[Problem requirements] Copy all the material that follows, keeping every character the same.
_ _ _ _ _ _ _
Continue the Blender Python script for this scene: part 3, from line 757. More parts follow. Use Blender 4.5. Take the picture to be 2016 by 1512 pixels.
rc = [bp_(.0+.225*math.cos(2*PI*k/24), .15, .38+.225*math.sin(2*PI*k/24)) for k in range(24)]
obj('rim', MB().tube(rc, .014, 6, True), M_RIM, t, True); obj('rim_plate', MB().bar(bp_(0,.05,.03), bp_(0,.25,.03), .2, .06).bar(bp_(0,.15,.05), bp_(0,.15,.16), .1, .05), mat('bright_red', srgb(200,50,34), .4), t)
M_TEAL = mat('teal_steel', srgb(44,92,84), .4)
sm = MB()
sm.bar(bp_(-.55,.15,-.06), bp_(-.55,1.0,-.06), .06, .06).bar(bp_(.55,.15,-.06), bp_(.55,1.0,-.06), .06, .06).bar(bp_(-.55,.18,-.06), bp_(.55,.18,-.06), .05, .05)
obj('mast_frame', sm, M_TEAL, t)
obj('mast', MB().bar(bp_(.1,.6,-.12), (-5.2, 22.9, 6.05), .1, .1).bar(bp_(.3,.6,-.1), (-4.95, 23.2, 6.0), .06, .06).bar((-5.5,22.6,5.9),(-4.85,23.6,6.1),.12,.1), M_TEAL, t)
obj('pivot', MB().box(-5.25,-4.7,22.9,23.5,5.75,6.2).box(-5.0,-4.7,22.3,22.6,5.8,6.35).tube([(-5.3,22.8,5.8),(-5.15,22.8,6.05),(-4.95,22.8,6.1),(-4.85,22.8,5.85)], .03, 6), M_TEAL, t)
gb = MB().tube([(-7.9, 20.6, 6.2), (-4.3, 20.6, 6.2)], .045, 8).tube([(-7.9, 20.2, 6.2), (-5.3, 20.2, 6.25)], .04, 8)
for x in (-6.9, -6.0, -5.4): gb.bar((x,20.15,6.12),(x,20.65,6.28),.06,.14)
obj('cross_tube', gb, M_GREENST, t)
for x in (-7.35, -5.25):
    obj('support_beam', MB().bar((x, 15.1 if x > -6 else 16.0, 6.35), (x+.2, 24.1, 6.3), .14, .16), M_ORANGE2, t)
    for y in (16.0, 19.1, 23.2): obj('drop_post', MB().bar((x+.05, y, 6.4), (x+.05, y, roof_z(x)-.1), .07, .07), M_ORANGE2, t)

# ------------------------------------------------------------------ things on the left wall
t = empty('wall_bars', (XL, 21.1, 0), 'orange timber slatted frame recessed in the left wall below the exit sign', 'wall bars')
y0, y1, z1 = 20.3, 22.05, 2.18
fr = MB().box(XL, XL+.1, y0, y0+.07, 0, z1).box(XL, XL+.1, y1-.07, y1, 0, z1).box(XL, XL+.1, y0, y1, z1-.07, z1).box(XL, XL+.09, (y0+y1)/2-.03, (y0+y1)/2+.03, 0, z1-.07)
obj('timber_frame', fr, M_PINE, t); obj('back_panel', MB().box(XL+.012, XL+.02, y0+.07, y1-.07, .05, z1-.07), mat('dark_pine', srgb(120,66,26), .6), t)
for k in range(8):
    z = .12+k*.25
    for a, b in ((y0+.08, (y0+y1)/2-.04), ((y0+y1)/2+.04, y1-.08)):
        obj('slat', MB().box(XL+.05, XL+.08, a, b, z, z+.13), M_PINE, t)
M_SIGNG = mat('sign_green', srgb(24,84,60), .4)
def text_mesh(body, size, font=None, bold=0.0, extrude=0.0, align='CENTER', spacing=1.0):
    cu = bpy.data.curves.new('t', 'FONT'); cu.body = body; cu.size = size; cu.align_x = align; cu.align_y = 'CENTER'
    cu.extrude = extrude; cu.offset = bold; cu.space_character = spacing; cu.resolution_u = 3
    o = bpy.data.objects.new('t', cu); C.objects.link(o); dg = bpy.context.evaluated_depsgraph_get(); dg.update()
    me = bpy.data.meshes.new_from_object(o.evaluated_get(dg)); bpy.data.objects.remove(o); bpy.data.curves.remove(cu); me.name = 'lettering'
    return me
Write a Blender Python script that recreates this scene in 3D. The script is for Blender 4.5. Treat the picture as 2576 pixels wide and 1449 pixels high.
_ _ _ _ _ _ _
[Task solution]
Continue the Blender Python script for this scene: part 3, from line 757. More parts follow. Use Blender 4.5. Take the picture to be 2016 by 1512 pixels.
rc = [bp_(.0+.225*math.cos(2*PI*k/24), .15, .38+.225*math.sin(2*PI*k/24)) for k in range(24)]
obj('rim', MB().tube(rc, .014, 6, True), M_RIM, t, True); obj('rim_plate', MB().bar(bp_(0,.05,.03), bp_(0,.25,.03), .2, .06).bar(bp_(0,.15,.05), bp_(0,.15,.16), .1, .05), mat('bright_red', srgb(200,50,34), .4), t)
M_TEAL = mat('teal_steel', srgb(44,92,84), .4)
sm = MB()
sm.bar(bp_(-.55,.15,-.06), bp_(-.55,1.0,-.06), .06, .06).bar(bp_(.55,.15,-.06), bp_(.55,1.0,-.06), .06, .06).bar(bp_(-.55,.18,-.06), bp_(.55,.18,-.06), .05, .05)
obj('mast_frame', sm, M_TEAL, t)
obj('mast', MB().bar(bp_(.1,.6,-.12), (-5.2, 22.9, 6.05), .1, .1).bar(bp_(.3,.6,-.1), (-4.95, 23.2, 6.0), .06, .06).bar((-5.5,22.6,5.9),(-4.85,23.6,6.1),.12,.1), M_TEAL, t)
obj('pivot', MB().box(-5.25,-4.7,22.9,23.5,5.75,6.2).box(-5.0,-4.7,22.3,22.6,5.8,6.35).tube([(-5.3,22.8,5.8),(-5.15,22.8,6.05),(-4.95,22.8,6.1),(-4.85,22.8,5.85)], .03, 6), M_TEAL, t)
gb = MB().tube([(-7.9, 20.6, 6.2), (-4.3, 20.6, 6.2)], .045, 8).tube([(-7.9, 20.2, 6.2), (-5.3, 20.2, 6.25)], .04, 8)
for x in (-6.9, -6.0, -5.4): gb.bar((x,20.15,6.12),(x,20.65,6.28),.06,.14)
obj('cross_tube', gb, M_GREENST, t)
for x in (-7.35, -5.25):
    obj('support_beam', MB().bar((x, 15.1 if x > -6 else 16.0, 6.35), (x+.2, 24.1, 6.3), .14, .16), M_ORANGE2, t)
    for y in (16.0, 19.1, 23.2): obj('drop_post', MB().bar((x+.05, y, 6.4), (x+.05, y, roof_z(x)-.1), .07, .07), M_ORANGE2, t)

# ------------------------------------------------------------------ things on the left wall
t = empty('wall_bars', (XL, 21.1, 0), 'orange timber slatted frame recessed in the left wall below the exit sign', 'wall bars')
y0, y1, z1 = 20.3, 22.05, 2.18
fr = MB().box(XL, XL+.1, y0, y0+.07, 0, z1).box(XL, XL+.1, y1-.07, y1, 0, z1).box(XL, XL+.1, y0, y1, z1-.07, z1).box(XL, XL+.09, (y0+y1)/2-.03, (y0+y1)/2+.03, 0, z1-.07)
obj('timber_frame', fr, M_PINE, t); obj('back_panel', MB().box(XL+.012, XL+.02, y0+.07, y1-.07, .05, z1-.07), mat('dark_pine', srgb(120,66,26), .6), t)
for k in range(8):
    z = .12+k*.25
    for a, b in ((y0+.08, (y0+y1)/2-.04), ((y0+y1)/2+.04, y1-.08)):
        obj('slat', MB().box(XL+.05, XL+.08, a, b, z, z+.13), M_PINE, t)
M_SIGNG = mat('sign_green', srgb(24,84,60), .4)
def text_mesh(body, size, font=None, bold=0.0, extrude=0.0, align='CENTER', spacing=1.0):
    cu = bpy.data.curves.new('t', 'FONT'); cu.body = body; cu.size = size; cu.align_x = align; cu.align_y = 'CENTER'
    cu.extrude = extrude; cu.offset = bold; cu.space_character = spacing; cu.resolution_u = 3
    o = bpy.data.objects.new('t', cu); C.objects.link(o); dg = bpy.context.evaluated_depsgraph_get(); dg.update()
    me = bpy.data.meshes.new_from_object(o.evaluated_get(dg)); bpy.data.objects.remove(o); bpy.data.curves.remove(cu); me.name = 'lettering'
    return me
Write a Blender Python script that recreates this scene in 3D. The script is for Blender 4.5. Treat the picture as 2576 pixels wide and 1449 pixels high.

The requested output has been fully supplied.